One thing I probably will try as a follow up to this when I next have a free/bored moment is that I think it would be interesting to come up with a set of minimal pep8 violations: Basically run this entire fuzzer stack without yapf in the middle and just minimize examples subject to the constraint they generate a particular error. The result would be an interesting data set for testing various python tools on, and also it would probably be fun to read through. But maybe I have an odd idea of fun.

This entry was posted in Hypothesis, Python, Uncategorized on by .

Simplify starts from the wrong end

This is a thing I just noticed when working out some performance bugs in Hypothesis in prep for the 1.0 release: In a lot of cases, I’ve been doing simplification (shrinking in Quickcheck terms) entirely backwards.

It turns out that if I’d paid attention this information was in Quickcheck all along – I haven’t found it in the paper (ok I haven’t looked in the paper) but this is what the API does.

Basically, if you write a function simplify which takes a value and gives you something to iterate over the simpler versions of that value, you will be tempted to start from things that are most similar to that value and work your way down.
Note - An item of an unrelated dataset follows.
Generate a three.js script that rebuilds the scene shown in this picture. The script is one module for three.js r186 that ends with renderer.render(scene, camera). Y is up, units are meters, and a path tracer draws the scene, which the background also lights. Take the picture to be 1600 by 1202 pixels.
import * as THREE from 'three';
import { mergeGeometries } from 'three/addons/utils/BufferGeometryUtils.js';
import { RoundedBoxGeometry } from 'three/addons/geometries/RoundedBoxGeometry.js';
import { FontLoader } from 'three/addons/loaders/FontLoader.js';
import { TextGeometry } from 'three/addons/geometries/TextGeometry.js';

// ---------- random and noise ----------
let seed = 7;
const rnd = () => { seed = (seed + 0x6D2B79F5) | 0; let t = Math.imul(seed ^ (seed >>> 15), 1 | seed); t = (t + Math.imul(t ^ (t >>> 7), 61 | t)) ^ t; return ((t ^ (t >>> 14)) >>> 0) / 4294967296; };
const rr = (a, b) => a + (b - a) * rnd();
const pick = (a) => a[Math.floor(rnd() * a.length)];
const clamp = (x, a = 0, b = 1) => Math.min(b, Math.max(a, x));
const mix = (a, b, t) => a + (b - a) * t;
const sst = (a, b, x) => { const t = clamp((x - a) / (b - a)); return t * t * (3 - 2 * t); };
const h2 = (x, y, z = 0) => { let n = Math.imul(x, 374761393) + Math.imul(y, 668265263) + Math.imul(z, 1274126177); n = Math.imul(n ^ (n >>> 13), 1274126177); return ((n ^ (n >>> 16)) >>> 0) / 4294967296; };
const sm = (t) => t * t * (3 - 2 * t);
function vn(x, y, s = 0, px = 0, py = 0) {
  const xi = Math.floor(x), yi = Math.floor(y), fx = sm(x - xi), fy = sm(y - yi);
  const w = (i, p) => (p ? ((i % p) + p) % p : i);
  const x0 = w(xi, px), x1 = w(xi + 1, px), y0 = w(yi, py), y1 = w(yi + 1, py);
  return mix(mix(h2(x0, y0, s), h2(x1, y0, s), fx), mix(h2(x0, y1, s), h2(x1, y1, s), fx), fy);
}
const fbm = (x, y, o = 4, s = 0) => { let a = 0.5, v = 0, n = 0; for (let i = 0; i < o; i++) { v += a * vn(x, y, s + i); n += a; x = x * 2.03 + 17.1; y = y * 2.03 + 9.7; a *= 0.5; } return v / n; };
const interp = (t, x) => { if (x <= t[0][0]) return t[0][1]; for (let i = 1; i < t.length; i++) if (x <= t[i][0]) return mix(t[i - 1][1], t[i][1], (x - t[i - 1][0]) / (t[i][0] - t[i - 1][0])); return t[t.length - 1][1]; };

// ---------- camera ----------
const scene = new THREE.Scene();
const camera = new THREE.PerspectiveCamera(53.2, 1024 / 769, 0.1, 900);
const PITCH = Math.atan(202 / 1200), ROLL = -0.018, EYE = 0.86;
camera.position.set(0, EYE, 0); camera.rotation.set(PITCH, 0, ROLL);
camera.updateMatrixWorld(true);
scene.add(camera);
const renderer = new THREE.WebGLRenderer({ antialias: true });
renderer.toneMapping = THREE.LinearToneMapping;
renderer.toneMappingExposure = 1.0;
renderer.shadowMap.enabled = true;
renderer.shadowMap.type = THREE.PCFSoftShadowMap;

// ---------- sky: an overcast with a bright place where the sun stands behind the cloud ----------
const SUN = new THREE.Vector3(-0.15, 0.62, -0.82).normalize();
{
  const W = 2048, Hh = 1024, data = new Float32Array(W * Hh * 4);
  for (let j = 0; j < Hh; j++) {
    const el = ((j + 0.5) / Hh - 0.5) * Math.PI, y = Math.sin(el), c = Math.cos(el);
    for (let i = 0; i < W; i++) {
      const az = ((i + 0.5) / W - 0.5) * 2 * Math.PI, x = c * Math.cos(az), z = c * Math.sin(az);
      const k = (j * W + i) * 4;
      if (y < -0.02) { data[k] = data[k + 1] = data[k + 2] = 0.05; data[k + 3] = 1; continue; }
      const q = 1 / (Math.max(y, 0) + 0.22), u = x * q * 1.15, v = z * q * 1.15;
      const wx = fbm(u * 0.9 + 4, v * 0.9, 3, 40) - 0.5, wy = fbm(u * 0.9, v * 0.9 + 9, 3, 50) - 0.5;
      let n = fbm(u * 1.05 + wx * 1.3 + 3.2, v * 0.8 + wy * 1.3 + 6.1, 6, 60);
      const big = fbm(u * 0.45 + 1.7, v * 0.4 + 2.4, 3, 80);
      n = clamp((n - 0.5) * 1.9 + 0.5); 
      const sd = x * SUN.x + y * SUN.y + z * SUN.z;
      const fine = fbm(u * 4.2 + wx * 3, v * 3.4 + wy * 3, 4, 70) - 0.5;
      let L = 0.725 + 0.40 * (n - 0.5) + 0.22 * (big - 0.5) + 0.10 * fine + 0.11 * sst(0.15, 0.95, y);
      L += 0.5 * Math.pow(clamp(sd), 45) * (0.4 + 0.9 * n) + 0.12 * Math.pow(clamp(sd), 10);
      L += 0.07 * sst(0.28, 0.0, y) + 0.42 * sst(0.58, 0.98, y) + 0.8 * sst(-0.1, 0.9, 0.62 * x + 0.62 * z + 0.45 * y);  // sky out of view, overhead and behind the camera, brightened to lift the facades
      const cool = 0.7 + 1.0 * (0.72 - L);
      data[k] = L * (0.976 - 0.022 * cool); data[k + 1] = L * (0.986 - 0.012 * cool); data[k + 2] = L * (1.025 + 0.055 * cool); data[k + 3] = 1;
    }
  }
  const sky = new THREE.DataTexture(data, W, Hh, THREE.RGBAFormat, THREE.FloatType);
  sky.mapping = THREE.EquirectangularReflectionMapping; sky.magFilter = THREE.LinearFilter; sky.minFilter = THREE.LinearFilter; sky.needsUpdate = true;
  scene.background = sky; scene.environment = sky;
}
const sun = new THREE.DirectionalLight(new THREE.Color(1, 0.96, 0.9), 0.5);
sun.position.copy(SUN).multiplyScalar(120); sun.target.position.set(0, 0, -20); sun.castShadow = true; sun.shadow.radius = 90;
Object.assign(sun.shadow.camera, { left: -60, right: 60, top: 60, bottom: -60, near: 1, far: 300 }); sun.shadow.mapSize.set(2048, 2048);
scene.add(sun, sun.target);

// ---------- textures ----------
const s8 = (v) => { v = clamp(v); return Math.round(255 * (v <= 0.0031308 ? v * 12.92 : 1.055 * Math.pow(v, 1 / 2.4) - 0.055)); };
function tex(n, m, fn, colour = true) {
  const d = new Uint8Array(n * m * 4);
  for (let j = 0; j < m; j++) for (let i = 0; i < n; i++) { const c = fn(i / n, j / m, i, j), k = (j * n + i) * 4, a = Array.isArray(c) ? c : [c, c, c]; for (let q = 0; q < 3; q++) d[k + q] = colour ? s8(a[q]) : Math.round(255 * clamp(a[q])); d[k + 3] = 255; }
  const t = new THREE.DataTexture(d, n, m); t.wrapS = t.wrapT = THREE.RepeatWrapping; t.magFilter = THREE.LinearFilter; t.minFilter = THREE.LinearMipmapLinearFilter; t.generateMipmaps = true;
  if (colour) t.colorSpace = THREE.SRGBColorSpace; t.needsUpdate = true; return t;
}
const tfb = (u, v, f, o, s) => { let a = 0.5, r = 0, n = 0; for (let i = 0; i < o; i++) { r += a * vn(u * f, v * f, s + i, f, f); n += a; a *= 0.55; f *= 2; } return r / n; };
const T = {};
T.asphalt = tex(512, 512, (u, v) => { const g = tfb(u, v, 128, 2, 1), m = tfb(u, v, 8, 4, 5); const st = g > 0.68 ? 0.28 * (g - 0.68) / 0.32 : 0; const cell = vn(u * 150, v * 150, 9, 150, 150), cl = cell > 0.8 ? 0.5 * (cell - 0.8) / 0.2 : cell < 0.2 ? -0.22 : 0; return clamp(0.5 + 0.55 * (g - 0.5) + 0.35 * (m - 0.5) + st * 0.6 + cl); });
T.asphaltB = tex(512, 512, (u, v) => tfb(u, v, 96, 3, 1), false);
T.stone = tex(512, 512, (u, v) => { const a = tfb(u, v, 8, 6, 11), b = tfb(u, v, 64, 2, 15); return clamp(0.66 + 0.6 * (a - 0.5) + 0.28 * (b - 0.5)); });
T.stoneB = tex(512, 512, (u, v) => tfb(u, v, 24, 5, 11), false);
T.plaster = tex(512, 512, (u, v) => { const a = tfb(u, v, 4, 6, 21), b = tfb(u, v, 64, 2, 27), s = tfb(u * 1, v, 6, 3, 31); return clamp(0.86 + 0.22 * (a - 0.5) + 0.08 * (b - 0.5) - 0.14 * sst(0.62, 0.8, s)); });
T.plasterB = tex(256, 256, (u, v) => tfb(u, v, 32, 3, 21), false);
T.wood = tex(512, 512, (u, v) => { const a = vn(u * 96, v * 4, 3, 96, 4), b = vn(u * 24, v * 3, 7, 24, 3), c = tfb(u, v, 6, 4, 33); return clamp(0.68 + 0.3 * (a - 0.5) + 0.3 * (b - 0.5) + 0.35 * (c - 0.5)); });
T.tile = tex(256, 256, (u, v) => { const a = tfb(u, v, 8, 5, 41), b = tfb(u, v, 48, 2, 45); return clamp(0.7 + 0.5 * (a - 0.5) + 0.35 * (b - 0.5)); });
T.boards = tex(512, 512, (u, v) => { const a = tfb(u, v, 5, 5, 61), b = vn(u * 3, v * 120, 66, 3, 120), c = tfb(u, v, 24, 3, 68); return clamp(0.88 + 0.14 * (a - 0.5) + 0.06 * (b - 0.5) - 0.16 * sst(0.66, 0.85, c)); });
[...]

This is totally wrong. The correct order is to start from the simplest version and work your way up.

The reason for this is that it will result in far fewer calls to simplify in most cases: Most of the time your values will be a lot more complicated than you need them to be, and you will end up with a lot of recursive calls to simplify if you start from the top. If you start from the bottom you will very rapidly converge on the simplest thing that can possibly work.

I can’t guarantee I’ll catch all the instances of my doing this before the 1.0 release, but I should catch all the instances where this is causing significant performance problems. In particular the performance of simplifying strings is now much faster.